**Shinyoung Securities to Compensate 59% of Damages**
The Financial Supervisory Service’s Financial Dispute Mediation Committee (FDMC) has decided, through a second dispute resolution, that damages of up to 80% should be compensated for issues related to the Discovery Fund, which caused a halt in redemptions amounting to several trillion won. For Shinyoung Securities, a distributor of the Discovery Fund, it was decided that they should compensate 59% of the damages.
On the 22nd, the FDMC made this decision regarding the incomplete sales damage compensation case of Industrial Bank of Korea (IBK), the largest distributor of the Discovery Fund, and announced it on the 23rd.
Back in May 2021, the responsibility for damage compensation was already acknowledged in the Discovery Fund case, and a second dispute resolution was conducted in 2023 after additional illegal activities were discovered during further inspection of Discovery Asset Management. New findings, such as additional deficiencies in the fund’s underlying assets, which were not considered in the first settlement in 2021, led to the adjustment of the common risk-weighted ratio for IBK from the initial 20% to the maximum 30%.
For Shinyoung Securities, taking into account the relatively smaller scale of damage, the common risk-weighted ratio was set at 25%, leading to the decision to compensate 59% of the damages.

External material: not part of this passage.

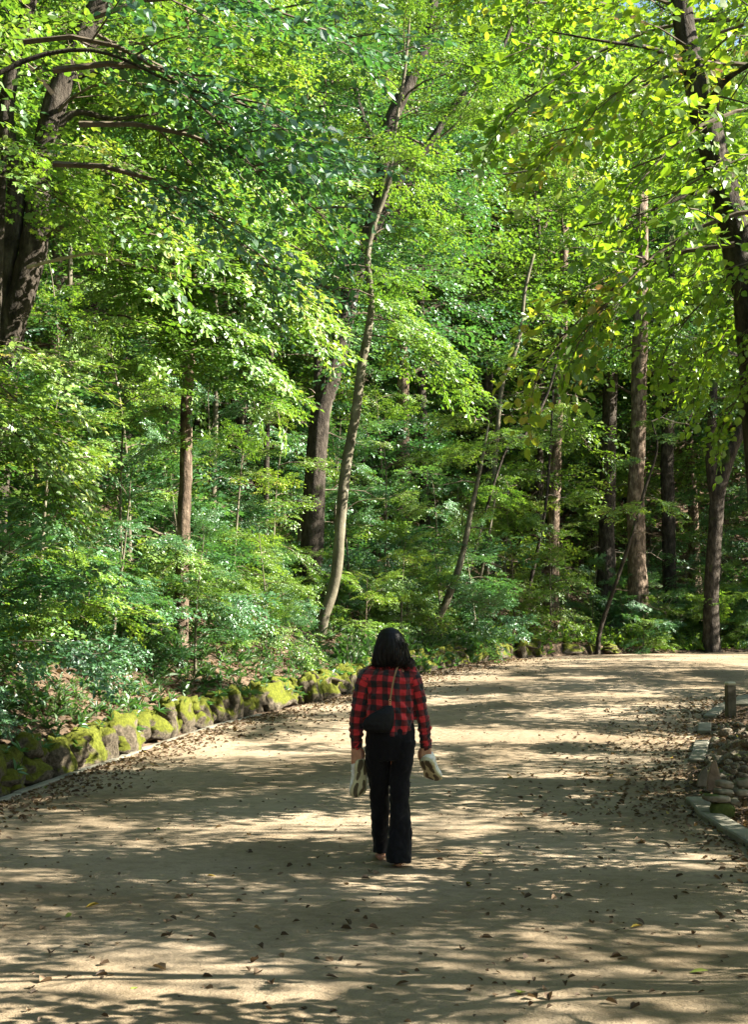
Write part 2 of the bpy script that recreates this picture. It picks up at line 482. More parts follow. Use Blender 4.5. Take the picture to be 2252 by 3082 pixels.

The Discovery Fund, managed by the brother of former Blue House policy chief Jang Ha-sung, Jang Ha-won, was sold through three banks and nine securities firms, including IBK and Hana Bank, from 2017. Investors were misled into believing it was a stable, high-return investment, but it invested in the distressed U.S. peer-to-peer (P2P) loan receivables and led to a redemption halt involving 250 billion won in 2019.
In the first settling, the FSC acknowledged responsibility for damage compensation due to breach of suitability and explanation duties and inadequate internal controls, setting the representative compensation ratio at 64%.
However, with the FSS’s announcement in 2023 that new illegal activities were uncovered in re-examinations of Lime, Optimus, and Discovery funds, the settlement faced a new phase. The FSS considered imposing greater liability on the sellers if deficiencies in the Discovery Fund’s underlying assets were confirmed through cooperation with the U.S. Securities and Exchange Commission (SEC) and U.S. fund administrators.
Notably, in this process, the FSC contemplated not just incomplete sales compensation but also applying “contract cancellation,” which allows for returning the entire investment principal if critical contract information was not disclosed, potentially reversing the agreements. This has previously been applied to only three funds: Lime Trade Finance (sold after November 2018), Optimus, and Heritage funds.
However, as the SEC and others replied that they could not provide information due to lack of records and security concerns, and Discovery Asset Management’s former CEO, Jang Ha-won, was acquitted by the Supreme Court in January regarding fraud charges, it seems the conclusion was drawn towards damage compensation.
The FSC stated, “Based on the settlement discussion, due to a lack of objective evidence to ascertain asset impairment at the time of sale, contract cancellation was not recognized.”
The FSS anticipates that this FDMC decision will help conclude the compensation process for affected investors with 209 accounts of IBK and 35 accounts of Shinyoung Securities, whose fund redemptions were delayed.